I am a black-box tester myself. I take my job seriously and try to find new ways to improve my test design experience. I have seen some of the Software Testers in my company take their job very lightly. For them, its just simple black box/manual testing. They write beautiful test cases and mark them Pass/Fail and then they can justify the Management that they have done something, even though they don't bother to go little deep inside the AUT.
They get very happy on find low priority cosmetic issues like a "comma" is missing in the text sentence, even if serious financial transaction failure issues exists around the corner.
I asked one of those testers and he said that what's the use of trying different creative thinking techniques or heuristics to guide their test design.

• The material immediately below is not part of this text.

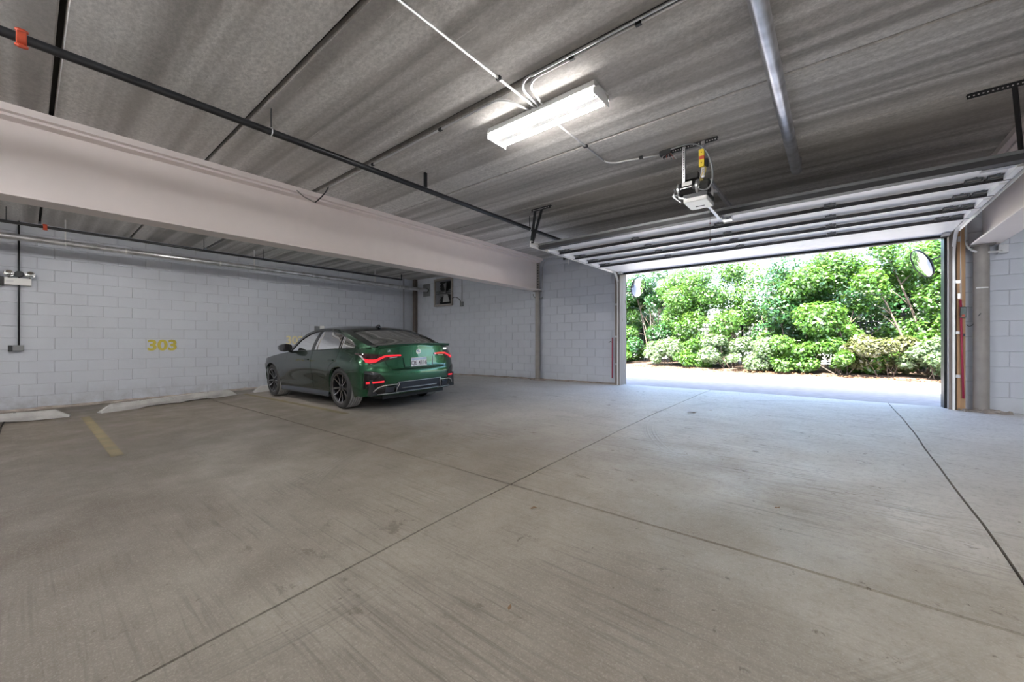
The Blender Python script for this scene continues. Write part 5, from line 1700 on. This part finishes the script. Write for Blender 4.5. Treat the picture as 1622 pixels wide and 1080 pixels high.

He seemed non-interested in any conversation related to analysis and test strategy. I think he is not using his full potential to perform his job as a tester.
He said that he just compares the product to the spec and never tries to find more interesting information that can be found outside the specification. Eventually, he doesn't find much problems in the application and then the customers reports serious production issues which cause loss of money, time and reputation.
What do you think is missing in those testers? Do they lack the skills of analysis and creativity. Is thinking deep about test ideas a waste of time, if it doesn't matter much to the stakeholders.
Do testers really need to think about a problems from many different angles, even if its testing a simple Text-box that accepts alphanumeric characters.
What would you suggest to them? What kinds of activities, resources, courses, videos, tweets feeds, blog posts would you suggest to trigger in tester the spike to be professional and look for what is important for a project?